人が縄を見る時、眼識の見る所は縄の色彩、すなわち色塵であり、その他の縄の長短・太細・材質・紋様などは法処所摂色、五俱意識の見る法塵に属し、四大種子を含んでいます。眼識に落ちるのは性境、五俱意識に落ちるのは似帯質境です。両者が和合して縄を分別し終え、世俗人が正常に導き出すべき結論を得て、初めて正常な世俗人と言えます。その後縄に対する処理も正常人の対応方法となるべきです。
もし何らかの原因で心識が錯乱すれば、縄を見て蛇と錯覚する場合があります。眼識が縄を見る時、色彩は依然として縄の色塵ですが、意識が縄の法塵を見る際、強引に蛇の形象を分別し、法塵を改変してしまいます。この改変された法塵を独影境と言い、意識が単独で了別し、眼識は意識と共同で了別しません。法塵の改変が大きければ大きいほど、意識の錯乱は深刻になり、縄の本質を帯びる部分が少なくなるほど事実から乖離し、心はますます狂乱します。縄の本質を多く帯びるほど事実に近づき、心も正常に近づきます。
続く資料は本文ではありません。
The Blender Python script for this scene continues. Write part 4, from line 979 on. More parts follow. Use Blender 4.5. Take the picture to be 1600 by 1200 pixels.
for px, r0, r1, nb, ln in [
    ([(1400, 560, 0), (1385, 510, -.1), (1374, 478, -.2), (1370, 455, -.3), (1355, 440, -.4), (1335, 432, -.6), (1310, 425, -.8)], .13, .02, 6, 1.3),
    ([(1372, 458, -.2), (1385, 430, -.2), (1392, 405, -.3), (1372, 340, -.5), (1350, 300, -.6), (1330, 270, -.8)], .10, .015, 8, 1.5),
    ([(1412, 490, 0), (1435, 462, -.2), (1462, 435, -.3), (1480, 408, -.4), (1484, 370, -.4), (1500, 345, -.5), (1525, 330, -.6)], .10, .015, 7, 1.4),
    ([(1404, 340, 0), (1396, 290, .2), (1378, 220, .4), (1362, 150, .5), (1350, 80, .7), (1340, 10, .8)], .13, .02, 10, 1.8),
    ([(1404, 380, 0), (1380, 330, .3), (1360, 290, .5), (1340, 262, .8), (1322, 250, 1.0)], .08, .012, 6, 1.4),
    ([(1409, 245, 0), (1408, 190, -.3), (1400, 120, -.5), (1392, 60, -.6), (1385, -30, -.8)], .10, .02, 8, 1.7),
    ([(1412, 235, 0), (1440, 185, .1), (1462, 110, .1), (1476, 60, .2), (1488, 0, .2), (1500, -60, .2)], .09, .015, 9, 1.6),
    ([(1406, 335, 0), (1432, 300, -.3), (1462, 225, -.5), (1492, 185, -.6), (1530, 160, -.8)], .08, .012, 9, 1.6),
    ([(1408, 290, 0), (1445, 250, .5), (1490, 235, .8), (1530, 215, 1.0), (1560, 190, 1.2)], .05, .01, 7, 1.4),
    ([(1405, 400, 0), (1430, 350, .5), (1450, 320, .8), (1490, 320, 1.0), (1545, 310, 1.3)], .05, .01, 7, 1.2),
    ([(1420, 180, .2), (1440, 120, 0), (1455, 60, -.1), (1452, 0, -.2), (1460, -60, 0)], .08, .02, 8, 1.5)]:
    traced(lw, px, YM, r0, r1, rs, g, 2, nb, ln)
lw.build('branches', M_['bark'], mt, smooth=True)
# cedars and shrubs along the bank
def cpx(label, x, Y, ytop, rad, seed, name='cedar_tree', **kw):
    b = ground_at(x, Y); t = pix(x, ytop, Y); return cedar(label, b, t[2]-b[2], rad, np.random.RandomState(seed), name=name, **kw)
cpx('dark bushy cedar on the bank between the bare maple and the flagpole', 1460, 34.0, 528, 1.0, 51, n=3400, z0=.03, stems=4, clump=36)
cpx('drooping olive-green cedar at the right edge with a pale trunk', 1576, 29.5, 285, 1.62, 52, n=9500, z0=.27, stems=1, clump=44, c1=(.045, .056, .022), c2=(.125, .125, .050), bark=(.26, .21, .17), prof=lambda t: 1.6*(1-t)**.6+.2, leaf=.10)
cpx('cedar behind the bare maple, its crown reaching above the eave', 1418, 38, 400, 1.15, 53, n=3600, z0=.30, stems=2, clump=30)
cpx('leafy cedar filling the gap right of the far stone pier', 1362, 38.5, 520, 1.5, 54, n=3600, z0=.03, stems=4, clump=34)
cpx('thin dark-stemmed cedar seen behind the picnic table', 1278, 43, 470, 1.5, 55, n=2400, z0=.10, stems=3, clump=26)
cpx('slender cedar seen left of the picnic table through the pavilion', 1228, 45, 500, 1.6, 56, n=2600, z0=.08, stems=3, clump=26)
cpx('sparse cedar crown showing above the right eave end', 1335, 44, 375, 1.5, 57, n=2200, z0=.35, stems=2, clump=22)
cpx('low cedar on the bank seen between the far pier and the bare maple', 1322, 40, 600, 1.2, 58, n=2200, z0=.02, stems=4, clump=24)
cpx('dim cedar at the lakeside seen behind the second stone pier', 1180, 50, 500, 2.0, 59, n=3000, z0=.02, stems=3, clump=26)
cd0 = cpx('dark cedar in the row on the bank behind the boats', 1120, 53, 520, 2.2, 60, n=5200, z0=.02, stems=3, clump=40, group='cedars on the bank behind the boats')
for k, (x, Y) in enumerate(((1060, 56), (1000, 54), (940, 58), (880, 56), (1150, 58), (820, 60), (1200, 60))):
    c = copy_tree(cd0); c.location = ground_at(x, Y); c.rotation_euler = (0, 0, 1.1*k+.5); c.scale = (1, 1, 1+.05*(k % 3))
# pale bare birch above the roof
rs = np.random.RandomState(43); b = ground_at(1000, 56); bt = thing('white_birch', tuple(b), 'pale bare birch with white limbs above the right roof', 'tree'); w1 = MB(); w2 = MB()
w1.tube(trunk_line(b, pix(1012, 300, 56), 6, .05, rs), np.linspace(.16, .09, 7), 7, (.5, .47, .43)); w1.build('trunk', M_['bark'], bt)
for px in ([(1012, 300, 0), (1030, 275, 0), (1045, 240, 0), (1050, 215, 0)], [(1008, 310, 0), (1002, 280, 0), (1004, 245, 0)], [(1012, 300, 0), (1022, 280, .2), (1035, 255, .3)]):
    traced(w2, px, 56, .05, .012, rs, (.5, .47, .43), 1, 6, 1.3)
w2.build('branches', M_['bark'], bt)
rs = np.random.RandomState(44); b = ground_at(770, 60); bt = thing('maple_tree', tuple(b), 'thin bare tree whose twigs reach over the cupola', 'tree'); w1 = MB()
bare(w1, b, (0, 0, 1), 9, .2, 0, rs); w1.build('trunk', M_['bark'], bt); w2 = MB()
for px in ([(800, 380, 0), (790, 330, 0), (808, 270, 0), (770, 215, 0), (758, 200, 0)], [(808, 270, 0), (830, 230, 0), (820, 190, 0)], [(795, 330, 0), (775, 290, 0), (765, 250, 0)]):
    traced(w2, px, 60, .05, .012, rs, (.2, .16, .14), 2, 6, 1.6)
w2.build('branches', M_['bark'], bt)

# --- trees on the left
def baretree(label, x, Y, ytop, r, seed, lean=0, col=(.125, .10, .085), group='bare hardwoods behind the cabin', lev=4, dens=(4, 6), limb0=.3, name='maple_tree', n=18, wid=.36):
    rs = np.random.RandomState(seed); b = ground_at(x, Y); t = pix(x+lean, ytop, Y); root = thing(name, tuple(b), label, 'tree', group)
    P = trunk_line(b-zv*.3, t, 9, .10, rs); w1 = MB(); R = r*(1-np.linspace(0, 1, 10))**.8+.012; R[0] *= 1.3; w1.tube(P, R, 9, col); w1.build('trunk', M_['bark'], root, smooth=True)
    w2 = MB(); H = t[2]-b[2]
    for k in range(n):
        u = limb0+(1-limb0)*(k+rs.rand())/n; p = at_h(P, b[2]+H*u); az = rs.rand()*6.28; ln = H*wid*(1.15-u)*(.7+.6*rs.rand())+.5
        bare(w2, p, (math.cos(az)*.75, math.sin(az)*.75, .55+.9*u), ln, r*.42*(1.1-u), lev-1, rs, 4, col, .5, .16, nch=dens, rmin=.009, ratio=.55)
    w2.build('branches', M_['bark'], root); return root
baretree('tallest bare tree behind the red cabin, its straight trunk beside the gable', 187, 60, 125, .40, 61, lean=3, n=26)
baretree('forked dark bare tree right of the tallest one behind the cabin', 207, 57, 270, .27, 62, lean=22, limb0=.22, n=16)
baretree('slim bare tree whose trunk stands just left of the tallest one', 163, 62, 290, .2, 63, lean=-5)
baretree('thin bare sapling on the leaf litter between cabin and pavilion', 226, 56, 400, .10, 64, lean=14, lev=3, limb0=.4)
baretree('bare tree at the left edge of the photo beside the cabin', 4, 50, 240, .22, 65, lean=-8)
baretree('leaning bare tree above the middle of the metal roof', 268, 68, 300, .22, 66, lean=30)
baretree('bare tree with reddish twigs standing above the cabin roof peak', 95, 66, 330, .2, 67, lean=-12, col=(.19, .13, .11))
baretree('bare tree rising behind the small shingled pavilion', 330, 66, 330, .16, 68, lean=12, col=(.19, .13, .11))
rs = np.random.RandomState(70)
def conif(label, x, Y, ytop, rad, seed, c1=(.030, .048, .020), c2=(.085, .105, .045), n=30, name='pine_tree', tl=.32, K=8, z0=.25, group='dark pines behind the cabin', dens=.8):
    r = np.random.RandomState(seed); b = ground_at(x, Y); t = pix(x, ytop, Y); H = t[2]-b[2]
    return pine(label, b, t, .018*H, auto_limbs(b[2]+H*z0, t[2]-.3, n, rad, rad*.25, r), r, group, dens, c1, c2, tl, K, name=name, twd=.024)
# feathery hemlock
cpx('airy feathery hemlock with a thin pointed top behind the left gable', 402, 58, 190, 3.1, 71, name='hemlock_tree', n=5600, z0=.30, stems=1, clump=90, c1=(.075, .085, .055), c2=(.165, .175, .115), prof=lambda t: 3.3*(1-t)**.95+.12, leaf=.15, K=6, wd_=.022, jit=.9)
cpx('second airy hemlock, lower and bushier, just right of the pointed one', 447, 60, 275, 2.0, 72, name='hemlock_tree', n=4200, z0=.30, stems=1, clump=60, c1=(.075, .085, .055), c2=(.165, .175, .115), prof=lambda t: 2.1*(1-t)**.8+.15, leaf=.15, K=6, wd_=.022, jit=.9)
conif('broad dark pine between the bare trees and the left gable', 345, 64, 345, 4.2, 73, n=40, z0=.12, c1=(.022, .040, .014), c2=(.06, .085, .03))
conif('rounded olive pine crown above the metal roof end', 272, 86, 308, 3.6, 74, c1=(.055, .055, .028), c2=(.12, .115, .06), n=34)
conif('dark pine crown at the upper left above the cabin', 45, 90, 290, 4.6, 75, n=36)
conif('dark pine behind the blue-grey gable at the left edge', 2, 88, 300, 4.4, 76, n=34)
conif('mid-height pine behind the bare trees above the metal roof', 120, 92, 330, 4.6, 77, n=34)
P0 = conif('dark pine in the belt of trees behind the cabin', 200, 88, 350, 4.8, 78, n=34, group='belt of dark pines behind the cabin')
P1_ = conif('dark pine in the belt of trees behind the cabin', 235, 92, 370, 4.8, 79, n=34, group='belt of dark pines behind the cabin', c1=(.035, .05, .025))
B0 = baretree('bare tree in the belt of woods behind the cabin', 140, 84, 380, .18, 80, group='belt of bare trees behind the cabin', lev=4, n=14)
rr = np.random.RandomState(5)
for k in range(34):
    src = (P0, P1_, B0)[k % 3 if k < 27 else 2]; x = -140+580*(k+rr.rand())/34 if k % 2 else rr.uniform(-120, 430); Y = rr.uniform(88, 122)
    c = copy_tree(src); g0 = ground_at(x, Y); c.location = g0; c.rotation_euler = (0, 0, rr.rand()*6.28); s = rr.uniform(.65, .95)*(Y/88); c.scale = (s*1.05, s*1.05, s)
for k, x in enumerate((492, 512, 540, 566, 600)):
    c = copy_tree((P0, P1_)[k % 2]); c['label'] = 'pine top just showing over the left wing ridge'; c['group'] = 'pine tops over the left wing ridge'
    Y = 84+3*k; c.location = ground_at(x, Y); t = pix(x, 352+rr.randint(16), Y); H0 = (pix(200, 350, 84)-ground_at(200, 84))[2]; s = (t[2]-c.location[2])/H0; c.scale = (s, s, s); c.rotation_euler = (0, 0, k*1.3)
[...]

縄を見る過程で、縄の法塵と独影境が共存する場合がありますが、両者は此消彼長の関係にあります。完全に独影境となれば縄は完全に蛇と認識され、人は完全に錯乱して逃げ出します。一部の法塵が蛇の独影境に変わった場合、人は恐れおののきながらも疑念を抱き、恐れつつも注意深く観察を続け、縄と確認できた時点で独影境は完全に法塵に戻り、恐怖心が消えて正常に対処できます。心理的暗示の影響が強く、観察後も蛇と確信すれば法塵は完全に独影境となり、人は逃げ出すでしょう。
娑婆世界の凡夫は心識の錯乱者が多く、程度の差はあれ精神異常を抱えており、完全に正常な者はほとんどいません。なぜなら貪瞋痴の煩悩業障が心神を乱し、認知の誤りが頻発し、接触する人事物を正常に正しく判断できず、事実の真相ではなく邪見から生じた独影境(根拠あるなしに関わらず)を認めてしまうからです。
心理素養が高く精神状態が正常な人ほど、心は淡白で平静穏やかであり、反応も小さく波立ちません。逆に心が波立つほど周囲への影響力(破壊力)が増大し、人事の混乱を招き集団を不安定にします。集団全体の精神錯乱現象は珍しくなく、今後ますます増えるでしょう。主導者の錯乱が全体を薫染し、構成員全員の心識を錯乱させます。集団の問題が増大し続ければ、最早隠し切れず、崩壊は目前です。
八地菩薩でも初地菩薩でもない限り、誰もが薫染される可能性があります。どのような薫染を受けるか、どう薫染されるかは各人の選択権に属し、他人から奪えません。故に選択は智慧に関わり、業力と福徳の問題でもあります。正しい選択ができれば智慧があり、業障が軽く福徳がある証です。ある薫染の影響は一生涯に留まらず、多生あるいは生生世世にわたり習性として現れます。環境や接触する人事物を選ぶことは極めて重要です。